A September 11th Prayer for Myrna and Kristina
by: Craig Wiesner on September 11th, 2009 | 2 Comments »

Myrna, Kristina, and an Afghan woman, together in friendship working for peaceful tomorrows
Something had struck one of the twin towers in New York. I got out of bed having heard that on the radio and went into the living room and turned on the TV. As I watched and listened to some TV news-people, I saw the second plane strike. Surely something terrible must be wrong…. radar systems must have gone crazy….. they’ve got to get all the planes out of the air and on the ground…. someone’s got to do something. Within an hour or so, we all knew that our nation had suffered a horrible attack.
Little did I know that within months, I would find myself sitting with two women who had lost loved ones on September 11th, and Afghans who had lost loved ones, lost homes, or had been maimed, in the world’s response to the attacks on the World Trade Center and the Pentagon. Our interfaith peace delegation sat in the rubble of Afghanistan and we shared our pain, our loss, our fear, and our hopes for a more peaceful tomorrow.
Pictured above are Rev. Myrna Bethke, pastor of a Methodist church in New Jersey, who lost her brother in the World Trade Center, and Kristina Marie Olsen, a nurse and singer from Massachusetts, who had a sister who died on American Flight 11.
They came to Afghanistan as members of September 11th Families for Peaceful Tomorrows, on a delegation organized by Global Exchange. Despite their loss, they had only love and compassion for the Afghans we met.
Among the many things we did in Afghanistan, one of the most memorable was a worship service we held in Kabul, where we combined rubble from Afghanistan with symbols of the World Trade Center and Pentagon. We surrounded that shrine, Christians, Jews, Muslims, and we prayed for peace using Christian scripture, Jewish Psalms, and passages from the Koran. Despite any cultural, religious, racial, gender, or other inward or outward differences, we were unified in our pain, our loss, our desire to share our stories with each other, and our desperate need for peace.

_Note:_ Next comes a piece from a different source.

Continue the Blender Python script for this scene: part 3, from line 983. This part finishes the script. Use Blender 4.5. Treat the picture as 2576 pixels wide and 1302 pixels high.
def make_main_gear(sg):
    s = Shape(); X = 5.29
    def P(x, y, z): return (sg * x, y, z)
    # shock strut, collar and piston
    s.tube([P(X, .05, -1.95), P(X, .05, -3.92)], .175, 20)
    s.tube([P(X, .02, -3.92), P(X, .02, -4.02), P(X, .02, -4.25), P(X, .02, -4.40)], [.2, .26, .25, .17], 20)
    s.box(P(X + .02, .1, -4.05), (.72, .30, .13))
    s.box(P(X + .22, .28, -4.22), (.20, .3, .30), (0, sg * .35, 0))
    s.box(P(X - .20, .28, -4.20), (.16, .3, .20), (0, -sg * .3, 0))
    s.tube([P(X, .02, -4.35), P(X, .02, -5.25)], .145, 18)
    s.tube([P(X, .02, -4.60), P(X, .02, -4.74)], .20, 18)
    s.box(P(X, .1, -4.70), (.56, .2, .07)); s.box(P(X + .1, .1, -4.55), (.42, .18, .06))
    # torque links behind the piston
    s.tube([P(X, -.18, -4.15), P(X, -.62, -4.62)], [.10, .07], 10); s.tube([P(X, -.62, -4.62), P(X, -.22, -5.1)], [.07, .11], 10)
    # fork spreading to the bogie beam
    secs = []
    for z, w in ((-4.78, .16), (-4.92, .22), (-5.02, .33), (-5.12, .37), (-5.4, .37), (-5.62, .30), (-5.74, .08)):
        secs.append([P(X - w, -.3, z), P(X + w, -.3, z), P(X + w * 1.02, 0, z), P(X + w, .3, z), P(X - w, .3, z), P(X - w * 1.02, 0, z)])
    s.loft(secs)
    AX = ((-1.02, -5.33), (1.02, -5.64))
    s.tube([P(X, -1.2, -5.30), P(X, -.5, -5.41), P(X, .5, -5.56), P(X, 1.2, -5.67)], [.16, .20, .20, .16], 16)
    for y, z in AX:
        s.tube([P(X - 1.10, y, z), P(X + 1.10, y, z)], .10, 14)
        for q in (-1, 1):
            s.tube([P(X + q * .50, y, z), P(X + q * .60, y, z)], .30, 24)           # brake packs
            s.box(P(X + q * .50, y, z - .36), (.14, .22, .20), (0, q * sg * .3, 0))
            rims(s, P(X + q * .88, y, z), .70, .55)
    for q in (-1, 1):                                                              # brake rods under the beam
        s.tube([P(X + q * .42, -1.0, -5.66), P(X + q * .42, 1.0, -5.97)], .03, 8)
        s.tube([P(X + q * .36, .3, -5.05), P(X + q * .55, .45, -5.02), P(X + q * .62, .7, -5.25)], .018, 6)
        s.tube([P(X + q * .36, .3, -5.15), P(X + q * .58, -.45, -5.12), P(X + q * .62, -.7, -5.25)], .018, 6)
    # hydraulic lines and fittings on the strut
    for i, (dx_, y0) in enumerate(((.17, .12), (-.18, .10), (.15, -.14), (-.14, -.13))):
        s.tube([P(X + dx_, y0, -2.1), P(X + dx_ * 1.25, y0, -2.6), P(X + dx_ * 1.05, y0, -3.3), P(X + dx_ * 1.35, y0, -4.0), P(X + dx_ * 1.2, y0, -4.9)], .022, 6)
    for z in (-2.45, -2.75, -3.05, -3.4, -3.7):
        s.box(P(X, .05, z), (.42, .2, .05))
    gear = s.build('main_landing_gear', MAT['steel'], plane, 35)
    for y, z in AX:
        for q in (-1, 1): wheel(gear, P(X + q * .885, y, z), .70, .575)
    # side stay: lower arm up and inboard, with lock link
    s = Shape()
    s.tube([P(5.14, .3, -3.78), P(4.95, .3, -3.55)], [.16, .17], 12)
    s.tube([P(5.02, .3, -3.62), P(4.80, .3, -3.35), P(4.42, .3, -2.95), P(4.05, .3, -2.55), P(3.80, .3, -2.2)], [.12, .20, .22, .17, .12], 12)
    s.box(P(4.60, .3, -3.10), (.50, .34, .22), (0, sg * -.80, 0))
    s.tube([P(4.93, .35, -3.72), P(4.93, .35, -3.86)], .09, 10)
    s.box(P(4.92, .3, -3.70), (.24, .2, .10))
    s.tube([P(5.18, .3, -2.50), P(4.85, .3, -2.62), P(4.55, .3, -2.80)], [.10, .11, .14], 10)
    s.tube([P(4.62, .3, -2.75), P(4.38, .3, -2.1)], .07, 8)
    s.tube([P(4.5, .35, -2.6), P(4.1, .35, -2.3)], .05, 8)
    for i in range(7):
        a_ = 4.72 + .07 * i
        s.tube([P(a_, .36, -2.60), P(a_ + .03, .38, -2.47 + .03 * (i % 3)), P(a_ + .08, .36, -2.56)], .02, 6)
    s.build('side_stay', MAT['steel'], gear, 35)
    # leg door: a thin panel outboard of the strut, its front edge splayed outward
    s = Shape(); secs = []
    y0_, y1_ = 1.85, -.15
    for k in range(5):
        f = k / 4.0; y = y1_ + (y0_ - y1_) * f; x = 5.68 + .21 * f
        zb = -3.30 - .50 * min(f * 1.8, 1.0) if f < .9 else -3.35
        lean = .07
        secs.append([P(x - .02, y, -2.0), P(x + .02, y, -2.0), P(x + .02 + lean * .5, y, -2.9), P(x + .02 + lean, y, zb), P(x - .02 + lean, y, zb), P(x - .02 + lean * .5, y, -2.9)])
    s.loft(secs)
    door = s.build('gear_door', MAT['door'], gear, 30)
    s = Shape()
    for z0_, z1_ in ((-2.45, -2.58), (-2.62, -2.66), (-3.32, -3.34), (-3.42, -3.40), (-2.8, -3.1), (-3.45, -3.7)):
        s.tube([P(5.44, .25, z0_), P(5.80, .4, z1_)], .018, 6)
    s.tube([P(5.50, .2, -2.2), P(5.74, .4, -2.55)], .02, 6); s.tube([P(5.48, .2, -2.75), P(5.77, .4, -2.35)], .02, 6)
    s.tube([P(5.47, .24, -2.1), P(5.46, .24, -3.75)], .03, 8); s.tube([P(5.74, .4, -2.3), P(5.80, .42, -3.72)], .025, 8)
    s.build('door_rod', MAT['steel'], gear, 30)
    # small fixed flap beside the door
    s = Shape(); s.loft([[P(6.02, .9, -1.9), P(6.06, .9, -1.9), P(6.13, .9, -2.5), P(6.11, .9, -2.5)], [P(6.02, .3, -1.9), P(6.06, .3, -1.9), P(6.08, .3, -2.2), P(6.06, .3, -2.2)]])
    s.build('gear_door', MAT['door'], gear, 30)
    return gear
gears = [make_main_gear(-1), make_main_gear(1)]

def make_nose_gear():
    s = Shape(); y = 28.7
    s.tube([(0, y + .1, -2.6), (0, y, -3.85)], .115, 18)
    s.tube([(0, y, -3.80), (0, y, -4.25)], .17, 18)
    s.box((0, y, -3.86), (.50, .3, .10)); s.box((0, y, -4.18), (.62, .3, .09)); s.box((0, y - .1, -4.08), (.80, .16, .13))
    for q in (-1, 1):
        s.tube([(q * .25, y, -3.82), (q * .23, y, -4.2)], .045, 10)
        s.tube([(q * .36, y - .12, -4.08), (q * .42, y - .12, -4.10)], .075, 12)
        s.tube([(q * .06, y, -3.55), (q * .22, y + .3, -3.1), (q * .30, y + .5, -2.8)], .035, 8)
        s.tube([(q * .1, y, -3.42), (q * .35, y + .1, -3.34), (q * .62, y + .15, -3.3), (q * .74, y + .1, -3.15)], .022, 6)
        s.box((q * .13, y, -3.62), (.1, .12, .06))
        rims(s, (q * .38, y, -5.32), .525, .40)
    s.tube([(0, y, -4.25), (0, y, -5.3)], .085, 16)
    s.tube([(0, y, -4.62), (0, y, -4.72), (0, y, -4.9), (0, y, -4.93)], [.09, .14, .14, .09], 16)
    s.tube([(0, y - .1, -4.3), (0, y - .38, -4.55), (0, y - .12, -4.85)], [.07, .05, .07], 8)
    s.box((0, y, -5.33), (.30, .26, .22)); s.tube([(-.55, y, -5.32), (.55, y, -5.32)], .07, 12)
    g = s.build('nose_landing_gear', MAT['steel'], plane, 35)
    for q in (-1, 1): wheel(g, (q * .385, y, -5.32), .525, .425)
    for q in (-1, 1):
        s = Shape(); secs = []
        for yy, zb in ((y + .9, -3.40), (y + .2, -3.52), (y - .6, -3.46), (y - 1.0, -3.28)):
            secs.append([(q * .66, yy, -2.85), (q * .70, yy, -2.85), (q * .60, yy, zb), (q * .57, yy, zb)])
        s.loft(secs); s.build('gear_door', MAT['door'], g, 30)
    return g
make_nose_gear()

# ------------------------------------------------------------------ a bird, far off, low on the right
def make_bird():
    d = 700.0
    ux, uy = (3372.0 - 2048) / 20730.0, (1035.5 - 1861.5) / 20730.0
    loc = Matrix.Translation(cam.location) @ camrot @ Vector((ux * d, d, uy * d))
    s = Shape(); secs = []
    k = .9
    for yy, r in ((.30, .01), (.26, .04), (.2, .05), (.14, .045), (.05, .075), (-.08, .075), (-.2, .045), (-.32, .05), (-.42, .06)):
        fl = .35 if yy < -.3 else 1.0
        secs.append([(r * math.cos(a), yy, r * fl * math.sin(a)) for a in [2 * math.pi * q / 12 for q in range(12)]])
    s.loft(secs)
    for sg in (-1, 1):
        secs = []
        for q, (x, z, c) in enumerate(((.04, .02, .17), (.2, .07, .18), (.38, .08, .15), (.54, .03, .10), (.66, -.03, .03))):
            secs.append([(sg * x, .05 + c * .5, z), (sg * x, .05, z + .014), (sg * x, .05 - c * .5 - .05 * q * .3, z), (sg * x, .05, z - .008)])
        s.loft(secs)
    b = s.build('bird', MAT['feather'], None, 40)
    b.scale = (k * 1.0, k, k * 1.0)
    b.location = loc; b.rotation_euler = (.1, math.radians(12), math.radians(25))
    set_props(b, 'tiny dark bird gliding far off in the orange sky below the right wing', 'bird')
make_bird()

Kristina with a child at a "displaced persons" camp in Afghanistan
Today, I remember that terrible morning of September 11th, those amazing days together in Afghanistan where we began a long process of healing, and I pray for comfort for all those who suffered loss, all those who still suffer – all those empty chairs at dinner tables, all those who have suffered since through our wars in Afghanistan and Iraq, and I pray that we find a way to create peaceful tomorrows out of our war-weary past.
I especially hold Myrna and Kristina in my prayers.



Thank you for sharing this wonderful insight and this quick glimpse into the enlightened work you and others are doing. May God bless us all.
A wonderful and profound piece that suggests the only route I see to healing- thank you Craig for sharing this with us. It reminded me of a powerful piece of writing a dear friend wrote immediately after 9/11. Peace won’t be reached by drawing lines, whether in the sand, in fire, or in blood.